Il DRS, i siparietti che chiamiamo americanate, le storie montate sopra a storie che non esistono. Sì, la Formula1 oggi è un po’ anche questo. E questa è la ragione per cui in tanti, quando hanno appreso che gli stessi padroni della Formula1 hanno comprato pure la MotoGP sono scattati sull’attenti. Il rischio della deriva della spettacolarizzazione a fronte di mezzi che finiscono inevitabilmente per contare più degli uomini che li governano, però, per la MotoGP non esiste.
Lo pensavamo prima e lo diciamo con ancora più convinzione dopo il GP delle Americhe, a Austin. Perché è come se una mano superiore c’avesse messo del suo per spiegare, proprio in America, che le americanate non serviranno. E che nelle storie di sostanza, gli effetti speciali sono assolutamente inutili. Quelli di Liberty Media, che per lavoro non fanno gli scappati di casa, lo sanno e probabilmente è proprio per questo che hanno messo le mani sulla MotoGP. Ormai consapevoli che in Formula1 c’è poco più di niente da spremere sul piano delle emozioni.
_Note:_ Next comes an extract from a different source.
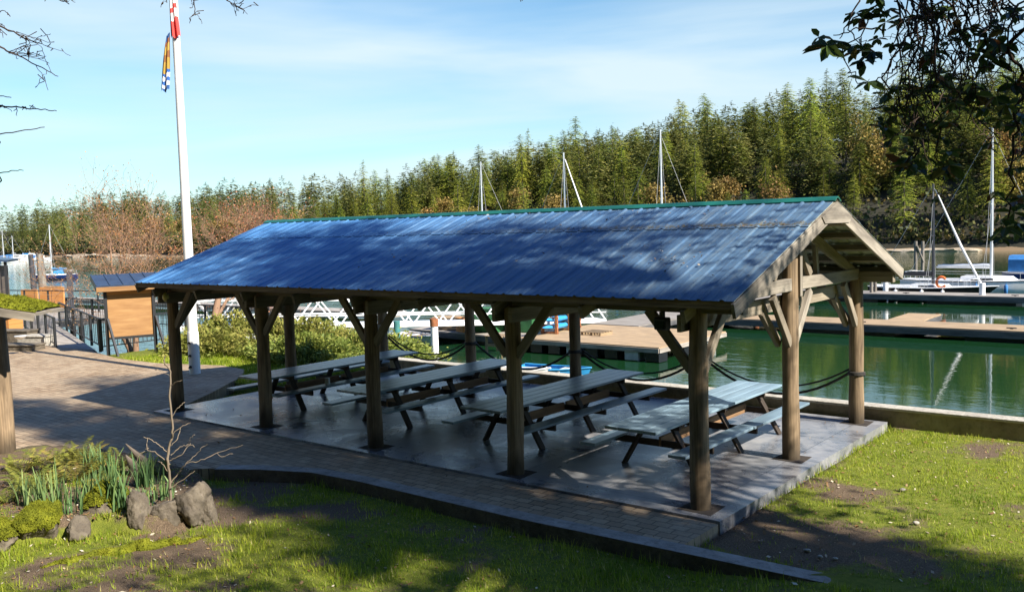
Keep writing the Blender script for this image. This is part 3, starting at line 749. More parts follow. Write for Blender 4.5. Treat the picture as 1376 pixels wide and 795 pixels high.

In MotoGP, invece, in un solo fine settimana s’è fatto il pieno. Perché le corse, lì, sono ancora muscoli e sangue, nervi e tenerezze. Ragazzi che non sono ancora stati costretti a diventare macchine per dominare a loro volta delle macchine inevitabilmente più perfette. Sì, ok, un tempo il pilota contava ancora di più. Ma “di un tempo si parla al passato” e pure remoto. A contare è l’adesso e in questo adesso della MotoGP ci sono le lacrime di Maverick Vinales che non sa più come dire grazie a Aprilia per aver creduto in lui quando non ci credeva più nessuno. C’è un ragazzino, Pedro Acosta, che ha l’aurea del predestinato, ma che prima e dopo le gare, persino in diretta TV, corre a vomitare per la tensione che ha accumulato. C’è un Marc Marquez che ha scelto di finire in un team privato perché intorno vuole una famiglia con la moto migliore invece di un colosso industriale con la moto peggiore e che, insieme ai colori di quella famiglia, ritrova il gusto per il talento che ha e finisce per fare il Marc Marquez che chiede troppo e che poi, una volta in sala stampa, è comunque contento per tutte le certezze che ritrova ogni volta che sale su quella moto.
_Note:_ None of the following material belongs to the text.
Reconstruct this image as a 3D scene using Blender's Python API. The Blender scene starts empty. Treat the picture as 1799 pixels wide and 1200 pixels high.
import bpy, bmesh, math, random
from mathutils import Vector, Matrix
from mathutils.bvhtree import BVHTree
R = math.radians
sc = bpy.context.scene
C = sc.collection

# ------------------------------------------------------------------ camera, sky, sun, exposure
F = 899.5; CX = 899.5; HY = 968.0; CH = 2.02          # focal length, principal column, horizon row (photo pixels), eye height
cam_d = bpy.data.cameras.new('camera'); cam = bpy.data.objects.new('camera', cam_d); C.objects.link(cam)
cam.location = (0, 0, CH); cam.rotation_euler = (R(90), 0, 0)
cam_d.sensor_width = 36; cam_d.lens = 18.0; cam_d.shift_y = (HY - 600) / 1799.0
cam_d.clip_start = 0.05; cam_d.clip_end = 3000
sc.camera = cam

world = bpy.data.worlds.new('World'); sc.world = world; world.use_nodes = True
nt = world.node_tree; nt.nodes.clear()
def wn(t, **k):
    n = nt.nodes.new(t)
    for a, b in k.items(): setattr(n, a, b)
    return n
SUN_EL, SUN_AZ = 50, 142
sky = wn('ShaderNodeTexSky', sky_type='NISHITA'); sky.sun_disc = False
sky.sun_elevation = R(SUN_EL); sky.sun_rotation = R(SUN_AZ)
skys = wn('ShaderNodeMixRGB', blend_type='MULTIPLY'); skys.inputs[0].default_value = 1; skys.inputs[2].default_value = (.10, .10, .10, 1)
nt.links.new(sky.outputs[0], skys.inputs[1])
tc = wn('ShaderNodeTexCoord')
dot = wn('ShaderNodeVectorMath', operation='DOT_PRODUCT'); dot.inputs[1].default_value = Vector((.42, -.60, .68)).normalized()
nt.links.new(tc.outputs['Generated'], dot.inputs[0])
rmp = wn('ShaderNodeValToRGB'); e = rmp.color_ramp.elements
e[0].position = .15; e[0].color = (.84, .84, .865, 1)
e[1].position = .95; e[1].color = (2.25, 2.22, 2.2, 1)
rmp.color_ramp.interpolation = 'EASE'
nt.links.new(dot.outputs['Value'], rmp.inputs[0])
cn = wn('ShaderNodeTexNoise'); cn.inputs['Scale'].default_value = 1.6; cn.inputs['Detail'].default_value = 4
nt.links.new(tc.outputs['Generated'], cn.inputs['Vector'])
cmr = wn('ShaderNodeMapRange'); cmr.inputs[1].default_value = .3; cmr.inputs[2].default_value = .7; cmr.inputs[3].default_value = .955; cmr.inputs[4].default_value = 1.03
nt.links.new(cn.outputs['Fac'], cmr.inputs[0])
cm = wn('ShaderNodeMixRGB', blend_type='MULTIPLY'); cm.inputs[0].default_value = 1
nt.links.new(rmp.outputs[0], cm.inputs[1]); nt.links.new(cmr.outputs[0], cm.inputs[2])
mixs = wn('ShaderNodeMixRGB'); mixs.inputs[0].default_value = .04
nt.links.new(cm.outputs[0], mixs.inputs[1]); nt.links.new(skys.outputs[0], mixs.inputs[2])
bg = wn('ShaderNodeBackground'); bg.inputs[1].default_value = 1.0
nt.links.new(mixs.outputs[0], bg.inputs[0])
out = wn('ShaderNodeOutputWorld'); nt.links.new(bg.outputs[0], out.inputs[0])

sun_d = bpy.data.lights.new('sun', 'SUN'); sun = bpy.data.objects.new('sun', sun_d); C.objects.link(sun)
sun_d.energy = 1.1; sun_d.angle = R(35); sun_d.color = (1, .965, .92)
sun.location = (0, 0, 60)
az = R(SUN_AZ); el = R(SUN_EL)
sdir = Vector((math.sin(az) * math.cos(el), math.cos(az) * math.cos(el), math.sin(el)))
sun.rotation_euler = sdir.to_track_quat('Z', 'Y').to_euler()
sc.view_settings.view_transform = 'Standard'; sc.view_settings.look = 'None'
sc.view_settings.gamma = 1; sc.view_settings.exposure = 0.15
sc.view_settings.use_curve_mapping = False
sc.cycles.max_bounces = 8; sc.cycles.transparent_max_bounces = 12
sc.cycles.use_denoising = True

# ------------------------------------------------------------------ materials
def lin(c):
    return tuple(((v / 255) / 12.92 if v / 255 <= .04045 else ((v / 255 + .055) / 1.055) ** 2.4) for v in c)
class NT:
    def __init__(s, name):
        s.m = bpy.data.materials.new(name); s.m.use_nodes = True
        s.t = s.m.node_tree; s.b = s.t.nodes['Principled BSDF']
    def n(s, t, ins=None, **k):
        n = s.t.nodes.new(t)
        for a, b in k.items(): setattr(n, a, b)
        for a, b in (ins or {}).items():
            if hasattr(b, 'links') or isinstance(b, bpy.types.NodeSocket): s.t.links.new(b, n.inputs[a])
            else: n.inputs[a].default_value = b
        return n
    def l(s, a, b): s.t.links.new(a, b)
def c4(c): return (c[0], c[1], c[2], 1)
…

Basta qui? No, non basta. Perché c’è pure la storia di un Enea Bastianini che tutti vogliono accostare al mercato e che, invece, difende il suo amore, la Ducati tutta rossa, con una tigna da fare paura e che poi, nel retro podio, fingendo di non sapere niente, se ne è esce con un “Ma Marc Marquez che ha fatto? E’ caduto?”. Oppure c’è un Pecco che è due volte campione del mondo e che oggi potrebbe pure fare l’incazzato con il mondo e invece sta lì a predicare calma, con la certezza in tasca che non c’è niente da inventarsi e basterà lavorare.
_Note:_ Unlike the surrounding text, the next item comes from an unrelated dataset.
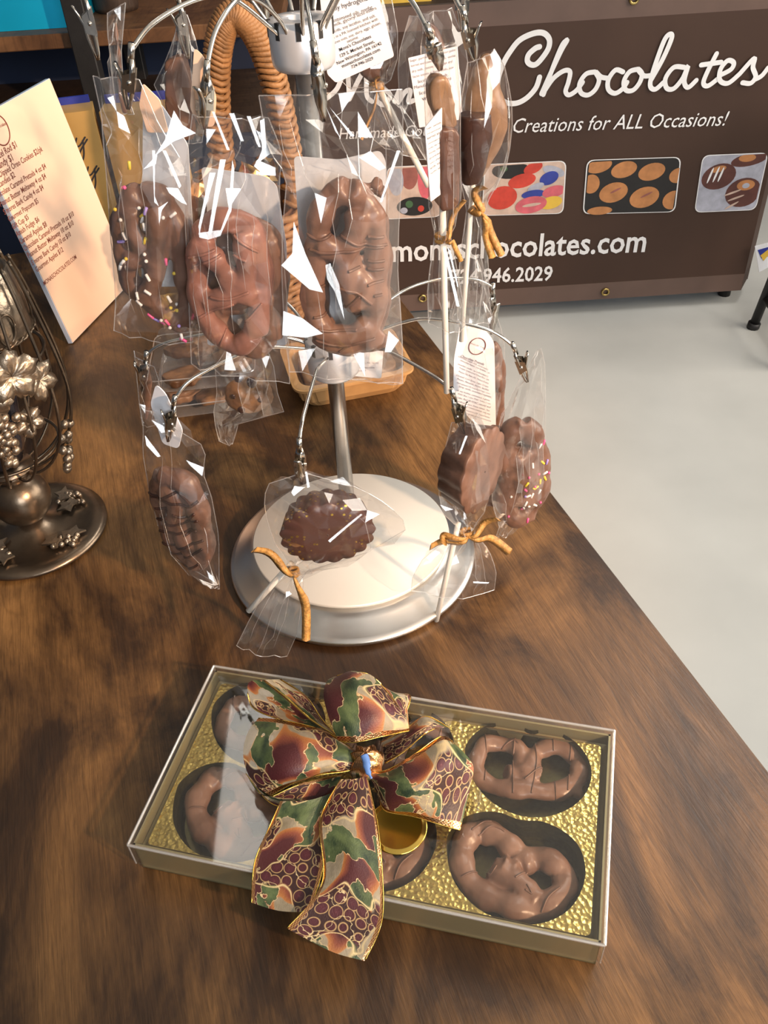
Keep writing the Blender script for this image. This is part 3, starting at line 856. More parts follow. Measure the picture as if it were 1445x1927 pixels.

Una certezza, questa, che dopo il GP delle Americhe avranno pure quelli di Liberty Media. Che, adesso possiamo pure dirlo, hanno fatto un gran bell’affarone a mettere le mani su questo motomondiale e con questi protagonisti. E non dovranno ricorrere a stravaganze di sorta per renderla attraente, potendo limitarsi solo a promuoverla e farla conoscere. La Formula1 è un’altra cosa e nessuno copierà nessuno.